When we moved to Orkney in 1995 I looked after Sinclair's aunt who eventually died in 1999 at the age of 100 years and 4 months.

During our time in Orkney I trained as a professional driver and passed the bus test. I also completed the Orkney Guiding Course and led many trips in Orkney. In 2001 I completed a HOSTGA training course (Highlands of Scotland Tour Guides Association).

After returning to Inverness I was actively involved with the running of Puffin Express, including guiding tours. I drive a few tours now for Highland Experience who took over our routes when we wound down our business.

In May of 2009 Sinclair made a joke about keeping chickens in our garden . . . I took it seriously and a month later we got six "Shaver Brown" pullets - that's one of them above. We currently have 8 Shaver Browns and 1 Black Rock.

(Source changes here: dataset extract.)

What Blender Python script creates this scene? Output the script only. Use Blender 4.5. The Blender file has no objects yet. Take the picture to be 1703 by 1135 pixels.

Sinclair C Dunnett - Proprietor of Puffin Express - Brief Biography.
I was born in Edinburgh, capital of Scotland, where my father was chief sub-editor of the SCOTSMAN newspaper, my mother a nurse. In the 1950's we moved to a farm in the Black Isle, a peninsula north-east of Inverness, capital of the Highlands. My high school was Dingwall Academy, from where I went to the University of Edinburgh and took a general science degree.

I then worked in Tanzania (under a scheme called VSO) as a game warden. I worked on special projects in Lake Victoria and the south-west side of the Serengeti National Park.


Hiking out from a deep wilderness bothy in NW Scotland, autumn [fall] 2014

After that I moved to Canada. I worked in northern Alberta in oil prospecting, summer (mosquitoes) and winter (to - 55°F). I'm glad I had that time in industry, otherwise I've always worked in wildlife research/conservation or as a guide.
I returned to Europe when I got a job with the University of Amsterdam as the junior member of an expedition studying chimpanzees in Guinea (West Africa). We made a movie showing (i.a.) the wild chimps mobbing a dummy leopard with sticks, stones. This was shown quite a lot in the early 1970's, on The World About Us on BBC and by National Geographic in North America.

In the early 70's I returned to Scotland with some reluctance, but it was the only job in wildlife I could get at the time. I worked for several years on red deer - similar to the wapiti in North America - doing some work on the dispersal of deer and techniques for aging them. I did my second degree at this time, an M.Sc. in wildlife management through the University of Aberdeen. My years abroad had been interesting in themselves; in addition, I could now see the good things about my own country which I had been blind to when I lived there, and envisaged settling in Scotland.

However, before that could happen the Africa thing had got me again and in 1974 I was away to the rainforest on the Zaire River Expedition. I studied the distribution of the bonobo (Pan paniscus), or dwarf chimpanzee, along the remote Lomami River.
I returned to Scotland in 1975, got engaged (and married) to Kathleen, and started a wildlife tour business called CALEDONIAN WILDLIFE. Initially this was just round Inverness, showing deer & eagles & pine trees to naturalists. However we soon added some of the islands off Scotland - the first we came to was Orkney - and in 1979 we did our first trip abroad, to Iceland. We added other overseas destinations - Tanzania, obviously, where I had been in the Game Division - Texas; France; the USSR (as it was then); Poland; Alaska; India & Nepal; Ethiopia; Botswana; Alberta & BC; Svalbard [Spitzbergen].

In 1995 I acquired the day-tour business, GO-ORKNEY, and moved to Orkney. About the same time I merged Caledonian Wildlife with NATURETREK*, a wildlife and adventure tour company in the south of England. I still guide for them, especially in the winter. In November/December of 2004 I completed my 6th trip for Naturetrek (and 9th since 1992) to MALI in West Africa, land of the River Niger and the fabled city of Timbuktu. Sadly, Mali is not the best destination at the moment for visitors.
Most winters since 1985 I've led a tour, or tours, in Poland seeking bison, elk, wolf and other large mammals rare or even extinct in the rest of Europe.

In June 1999 Kathleen & I left Orkney and returned to Inverness where we ran day-tours out of Inverness till 2011. In my semi-retirement - ha!ha! - I lead groups off cruise ships visiting the Highlands and run private trips, especially to Orkney and Lewis.
I also drive & guide some tours out of Inverness for Highland Experience, especially: Applecross, John o'Groats, and Loch Ness/Whisky.

For some winters I did lectures for the extra-mural department of the University of Aberdeen.
Sinclair C Dunnett
Inverness, October, 2017

*NATURETREK run wildlife and adventure tours in all the world's continents. I guided trips for them in Iceland, France, Alaska, Mali, and Scotland, and currently guide their Poland winter trip.